### Exercise aim
Take the material below and write it all out again exactly.

### Material provided
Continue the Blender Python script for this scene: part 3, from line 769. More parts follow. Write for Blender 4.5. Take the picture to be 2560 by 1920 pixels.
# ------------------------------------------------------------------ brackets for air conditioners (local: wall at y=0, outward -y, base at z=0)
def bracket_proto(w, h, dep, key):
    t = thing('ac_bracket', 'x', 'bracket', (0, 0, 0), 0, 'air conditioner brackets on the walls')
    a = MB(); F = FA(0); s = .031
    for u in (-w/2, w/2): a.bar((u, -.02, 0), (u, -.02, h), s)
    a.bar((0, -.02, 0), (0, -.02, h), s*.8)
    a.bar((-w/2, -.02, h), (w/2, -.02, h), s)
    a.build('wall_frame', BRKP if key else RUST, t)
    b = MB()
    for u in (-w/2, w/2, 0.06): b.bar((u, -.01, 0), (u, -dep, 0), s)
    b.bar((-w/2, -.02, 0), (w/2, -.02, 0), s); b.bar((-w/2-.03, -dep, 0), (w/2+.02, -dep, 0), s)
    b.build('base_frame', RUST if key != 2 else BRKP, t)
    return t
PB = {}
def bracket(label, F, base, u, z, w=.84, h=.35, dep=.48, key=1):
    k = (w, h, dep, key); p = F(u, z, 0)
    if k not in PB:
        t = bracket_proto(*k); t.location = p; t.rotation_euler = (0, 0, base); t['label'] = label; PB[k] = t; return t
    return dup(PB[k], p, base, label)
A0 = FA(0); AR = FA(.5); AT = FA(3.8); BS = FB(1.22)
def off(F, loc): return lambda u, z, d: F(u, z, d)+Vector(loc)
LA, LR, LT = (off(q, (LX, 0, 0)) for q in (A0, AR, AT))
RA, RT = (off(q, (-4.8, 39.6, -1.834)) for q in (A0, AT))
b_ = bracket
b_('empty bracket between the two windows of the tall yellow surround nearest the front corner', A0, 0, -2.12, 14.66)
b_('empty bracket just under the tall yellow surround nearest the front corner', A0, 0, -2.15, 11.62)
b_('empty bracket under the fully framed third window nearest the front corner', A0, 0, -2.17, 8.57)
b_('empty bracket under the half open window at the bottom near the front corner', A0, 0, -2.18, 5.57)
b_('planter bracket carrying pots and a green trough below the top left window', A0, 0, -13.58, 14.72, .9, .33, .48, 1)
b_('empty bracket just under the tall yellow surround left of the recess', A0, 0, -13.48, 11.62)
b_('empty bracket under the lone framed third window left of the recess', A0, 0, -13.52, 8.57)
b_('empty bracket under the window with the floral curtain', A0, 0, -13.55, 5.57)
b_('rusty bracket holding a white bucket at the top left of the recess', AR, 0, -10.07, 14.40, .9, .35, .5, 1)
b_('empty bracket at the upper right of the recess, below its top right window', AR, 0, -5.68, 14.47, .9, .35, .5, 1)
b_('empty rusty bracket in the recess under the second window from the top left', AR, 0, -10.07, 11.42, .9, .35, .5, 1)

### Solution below
Continue the Blender Python script for this scene: part 3, from line 769. More parts follow. Write for Blender 4.5. Take the picture to be 2560 by 1920 pixels.
# ------------------------------------------------------------------ brackets for air conditioners (local: wall at y=0, outward -y, base at z=0)
def bracket_proto(w, h, dep, key):
    t = thing('ac_bracket', 'x', 'bracket', (0, 0, 0), 0, 'air conditioner brackets on the walls')
    a = MB(); F = FA(0); s = .031
    for u in (-w/2, w/2): a.bar((u, -.02, 0), (u, -.02, h), s)
    a.bar((0, -.02, 0), (0, -.02, h), s*.8)
    a.bar((-w/2, -.02, h), (w/2, -.02, h), s)
    a.build('wall_frame', BRKP if key else RUST, t)
    b = MB()
    for u in (-w/2, w/2, 0.06): b.bar((u, -.01, 0), (u, -dep, 0), s)
    b.bar((-w/2, -.02, 0), (w/2, -.02, 0), s); b.bar((-w/2-.03, -dep, 0), (w/2+.02, -dep, 0), s)
    b.build('base_frame', RUST if key != 2 else BRKP, t)
    return t
PB = {}
def bracket(label, F, base, u, z, w=.84, h=.35, dep=.48, key=1):
    k = (w, h, dep, key); p = F(u, z, 0)
    if k not in PB:
        t = bracket_proto(*k); t.location = p; t.rotation_euler = (0, 0, base); t['label'] = label; PB[k] = t; return t
    return dup(PB[k], p, base, label)
A0 = FA(0); AR = FA(.5); AT = FA(3.8); BS = FB(1.22)
def off(F, loc): return lambda u, z, d: F(u, z, d)+Vector(loc)
LA, LR, LT = (off(q, (LX, 0, 0)) for q in (A0, AR, AT))
RA, RT = (off(q, (-4.8, 39.6, -1.834)) for q in (A0, AT))
b_ = bracket
b_('empty bracket between the two windows of the tall yellow surround nearest the front corner', A0, 0, -2.12, 14.66)
b_('empty bracket just under the tall yellow surround nearest the front corner', A0, 0, -2.15, 11.62)
b_('empty bracket under the fully framed third window nearest the front corner', A0, 0, -2.17, 8.57)
b_('empty bracket under the half open window at the bottom near the front corner', A0, 0, -2.18, 5.57)
b_('planter bracket carrying pots and a green trough below the top left window', A0, 0, -13.58, 14.72, .9, .33, .48, 1)
b_('empty bracket just under the tall yellow surround left of the recess', A0, 0, -13.48, 11.62)
b_('empty bracket under the lone framed third window left of the recess', A0, 0, -13.52, 8.57)
b_('empty bracket under the window with the floral curtain', A0, 0, -13.55, 5.57)
b_('rusty bracket holding a white bucket at the top left of the recess', AR, 0, -10.07, 14.40, .9, .35, .5, 1)
b_('empty bracket at the upper right of the recess, below its top right window', AR, 0, -5.68, 14.47, .9, .35, .5, 1)
b_('empty rusty bracket in the recess under the second window from the top left', AR, 0, -10.07, 11.42, .9, .35, .5, 1)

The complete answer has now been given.